For a person whose career was sculpted by the black of moonlit nights and recompensed by the yellows of the Olympic golds, a Bharat Ratna merely inducts the Government of India into the Army Major’s fan club; just another colour amidst the black and yellow backdrop. An award or even a nomination cannot measure his 1000-plus goal tally apart from coyly emblazoning his epoch-making wizardry.

“Morning shows the day”, goes an old saying. As a fourteen-year-old, a fledgling by sporting standards, Dhyan accompanied his father to a hockey match played between two army teams composed of English officers. One of the teams was down by two goals. Dhyan repeatedly told his father that if given a hockey stick, he could make the trailing team win.
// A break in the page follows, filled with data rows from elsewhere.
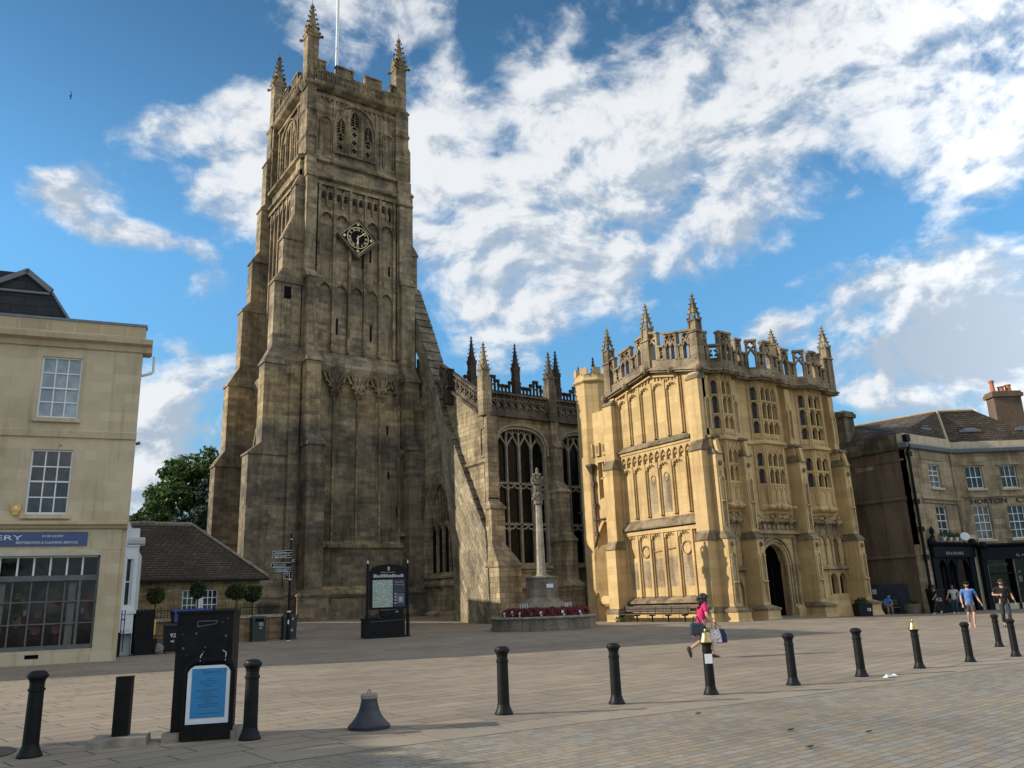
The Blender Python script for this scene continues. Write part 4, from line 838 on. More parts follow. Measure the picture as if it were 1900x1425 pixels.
# cornice and pierced parapet
def cornice(fr,a,b,za,zb,mb):
    for (d0,d1,n) in ((-.12,0,.22),(0,.1,.34),(.1,.2,.2)):
        fprism(mb,fr,[(a,za+d0),(b,zb+d0),(b,zb+d1),(a,za+d1)],-.2,n)
    fprism(mb,fr,[(a,za+.2),(b,zb+.2),(b,zb+.72),(a,za+.72)],-.18,.06)
def panel(mb,fr,a,b,z0,z1,n0=-.24,n1=.06,za=0.0):   # pierced panel: frame, mullion, lancets, roundels; za = slope
    s=za; q=lambda u:z0+s*(u-a)
    w=b-a; f=.15 if b-a>.7 else .12
    fprism(mb,fr,[(a-.04,q(a)+z1-z0-.11),(b+.04,q(b)+z1-z0-.11),(b+.04,q(b)+z1-z0+.02),(a-.04,q(a)+z1-z0+.02)],n0-.05,n1+.07,1)
    fprism(mb,fr,[(a,q(a)),(a+f,q(a)),(a+f,q(a)+z1-z0-.1),(a,q(a)+z1-z0-.1)],n0,n1); fprism(mb,fr,[(b-f,q(b)),(b,q(b)),(b,q(b)+z1-z0-.1),(b-f,q(b)+z1-z0-.1)],n0,n1)
    k=2 if w>.75 else 1; h=z1-z0
    k=1 if w<.95 else 2
    for i in range(k):
        u0=a+f+(w-2*f)*i/k; u1=a+f+(w-2*f)*(i+1)/k; c=(u0+u1)/2; zc=q(c)
        if i: fbox(mb,fr,u0-.05,u0+.05,q(u0),q(u0)+h-.1,n0,n1)
        hw=(u1-u0)/2
        if h>1.1:
            zt=zc+h-.62; ribbon(mb,fr,[(u0,zt-.3),(c-hw*.35,zt-.06),(c,zt+.06),(c+hw*.35,zt-.06),(u1,zt-.3)],.12,n0,n1); zr=zt+.3
        else: zr=zc+h*.48; ribbon(mb,fr,[(u0,zc+.06),(u1,zc+.06)],.1,n0,n1)
        rr=min(hw*.7,.2)
        for dx in (-1,1):
            for dz in (-1,1): fprism(mb,fr,[(c+dx*hw,zr+dz*rr*1.15),(c+dx*rr*.25,zr+dz*rr*1.15),(c+dx*rr*.62,zr+dz*rr*.62),(c+dx*hw,zr+dz*rr*.2)],n0,n1)
ZB=15.15
mb=MB()
segs=[((35.6,31.6),(36.45,31.6)),((36.45,31.6),(36.95,31.1)),((36.95,31.1),(38.05,31.1)),((38.05,31.1),(38.55,31.6)),((38.55,31.6),(40.0,31.6)),((40.0,31.6),(40.5,31.1)),((40.5,31.1),(42.35,31.1)),((42.35,31.1),(42.85,31.6)),((42.85,31.6),(44.8,31.6)),((44.8,31.6),(45.3,31.1)),((45.3,31.1),(46.95,31.1)),((46.95,31.1),(47.45,31.6)),((47.45,31.6),(49.0,31.6))]
pat=[['M'],['C'],['M'],['C'],['C','M','C'],['M'],['C','M','C'],['M'],['C','M','C'],['M'],['C','M','C'],['M'],['C','M']]
corn=MB()
for (a,b),pp in zip(segs,pat):
    v=Vector((b[0]-a[0],b[1]-a[1])); L=v.length; fr=Fr((a[0],a[1],0),math.degrees(math.atan2(v.x,v.y)))
    cornice(fr,-.04,L+.04,14.42,14.42,corn)
    ws=[1.0 if x=='M' else .7 for x in pp]; tot=sum(ws); u=0
    for x,wg in zip(pp,ws):
        w=L*wg/tot; panel(mb,fr,u+.01,u+w-.01,ZB,16.95 if x=='M' else 16.1); u+=w
# west gable parapet (rises to an apex)
sl=.95/4.2
for (y0,y1,hh,sg) in ((31.65,32.85,1.85,1),(32.85,33.2,.95,1),(33.2,34.3,1.8,1),(34.3,34.85,.95,1),(34.85,35.8,1.9,1),(35.8,36.85,1.9,-1),(36.85,37.35,.95,-1),(37.35,38.5,1.8,-1),(38.5,39.0,.95,-1),(39.0,40.1,1.85,-1)):
    zz=GS(y1)+.7; panel(mb,FPW,-y1+.01,-y0-.01,zz,zz+hh,za=(-sl if sg>0 else sl))
cornice(FPW,-40.2,-35.8,GS(40.0),GS(35.8),corn); cornice(FPW,-35.8,-31.5,GS(35.8),GS(31.6),corn)
for (x,y,z) in ((35.3,40.0,14.5),(35.3,35.8,15.4),(35.3,31.5,14.5),(37.5,30.85,14.45),(41.4,30.85,14.45),(46.1,30.85,14.45),(39.3,31.3,14.45),(43.8,31.3,14.45),(35.3,37.9,14.9),(35.3,33.7,14.9)): corn.ell((x,y,z),(.22,.22,.27),7,5)
done('parapet',mb,[M['porchpar'],M['porchpar']],PO); done('cornice',corn,M['porchpar'],PO)
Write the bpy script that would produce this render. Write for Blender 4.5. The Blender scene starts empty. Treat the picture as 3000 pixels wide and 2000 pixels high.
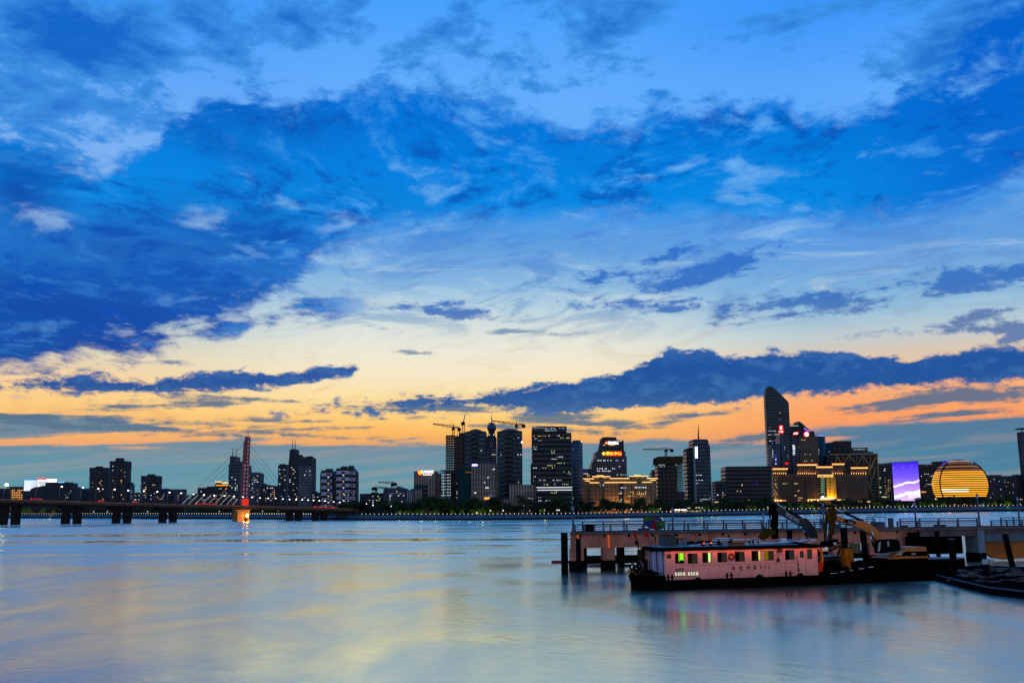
import bpy, bmesh, math, random
from mathutils import Vector, Matrix
R = math.radians
random.seed(7)
scene = bpy.context.scene
COL = scene.collection

# ------------------------------------------------------------------ camera
HC = 7.5                                  # eye height over the river
FPX, CX, CY = 2800.0, 1500.0, 1000.0      # focal length and centre in photo pixels
TH, ROLL = math.atan(492 / FPX), R(0.38)
_r, _f, _u = Vector((1, 0, 0)), Vector((0, math.cos(TH), math.sin(TH))), Vector((0, -math.sin(TH), math.cos(TH)))
RT = _r * math.cos(ROLL) - _u * math.sin(ROLL)
UP = _u * math.cos(ROLL) + _r * math.sin(ROLL)
cam_d = bpy.data.cameras.new("camera")
cam_d.sensor_width = 36.0
cam_d.lens = FPX / 3000 * 36
cam_d.clip_start, cam_d.clip_end = 0.5, 60000
cam = bpy.data.objects.new("camera", cam_d)
COL.objects.link(cam)
m = Matrix((RT, UP, -_f)).transposed().to_4x4()
m.translation = Vector((0, 0, HC))
cam.matrix_world = m
scene.camera = cam
scene.cycles.use_denoising = True
scene.cycles.max_bounces = 6
scene.cycles.sample_clamp_indirect = 2.5
scene.view_settings.view_transform = 'Standard'
scene.view_settings.look = 'None'
scene.view_settings.exposure = 0.0
scene.view_settings.gamma = 1.0

def ray(px, py):
    return (_f + RT * ((px - CX) / FPX) + UP * ((CY - py) / FPX))
def at(px, py, Y):
    """point of the line of sight through a photo pixel at depth Y"""
    d = ray(px, py)
    return Vector((0, 0, HC)) + d * (Y / d.y)
def on_water(px, py, z=0.0):
    d = ray(px, py)
    return Vector((0, 0, HC)) + d * ((z - HC) / d.z)
def lin(c):
    return tuple((v / 255 / 12.92) if v / 255 <= 0.04045 else ((v / 255 + 0.055) / 1.055) ** 2.4 for v in c[:3])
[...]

His father shushed him while a British army officer sitting nearby chipped in with some not-so-nice words about his “tall” claims, adding that he was still a child.

Dhyan Singh insisted on playing, and finally was given his moment in the sun. Dhyan grabbed many eyeballs after scoring 4 goals by the end of the match! So enamoured was the officer that he inducted Dhyan into the ‘Children’s Platoon’. The morning had well and truly shown the day.

After joining the Indian Army as a Sepoy in Delhi’s First Battalion of the Brahmin Regiment, Dhyan began spending a lot of time with his only indulgence, hockey. Major Bhole Tiwari, his Subedar, a skilled player himself, was one of Dhyan’s early mentors. He inculcated into Dhyan the need to fashion his game to fit the team-based dynamic of hockey. Dhyan’s flamboyance was manoeuvred and pruned to greatness as he began representing his regiment in the army events from 1922-1926.

The call of duty kept him occupied and only allowed him to play at night. So while his regiment rested at night, he was the solitary reaper as he practised alone on the field with a ball and a stick. While they rested, his colleagues could hear him sharpening his skills at night. The cacophony of the sounds was like an ode to a great Indian in the making. This was how Dhyan Singh grew into Dhyan Chand, because he used to practise the game under moonlight (chand meant moon in Hindi).


In the final of the Punjab Indian infantry tournament in Jhelum in 1925, Dhyan Chand’s team was two goals down with 4 minutes to go. He positioned the ball on his stick and scythed open the defence with a marvellous sprint to score a goal. Two more goals followed in the remaining time to cap a dramatic last minute victory for Dhyan Chand’s team. The aftermath of the match saw Dhyan Chand earning the nickname the “Hockey Wizard”.

Shortly thereafter, Dhyan Chand was selected to represent the Indian team on a tour to New Zealand in the year 1926. Co-incidentally, this was the first Indian team to represent the country in any sport abroad. The tour turned out to be a successful assignment both for India and Dhyan Chand.

On a whole, out of the 21 matches India played, they emerged victors on 18 occasions, drawing two and losing one in the process. The Indians scored a cumulative 192 goals while giving away a measly 24. Dhyan Chand scored more than a century of goals and won plenty of hearts too with his mesmerising dribbling.

A British Indian hockey team was fielded at the 1928 Amsterdam Olympics as Britain was not keen that India, then its colony, participate in the Olympics. England had won both the Olympic hockey golds till then. After rounds of consideration and appeals, the British allowed India’s entry as the British Indian hockey team.

For a fact, from 1928 till India won independence in 1947, Britain never participated in the same Olympic hockey tournament as India. The first encounter between India and Britain took place two decades later, in the 1948 Olympic hockey final at Wembley, London. India completed a 4-1 win over Britain to announce its dominance to the world.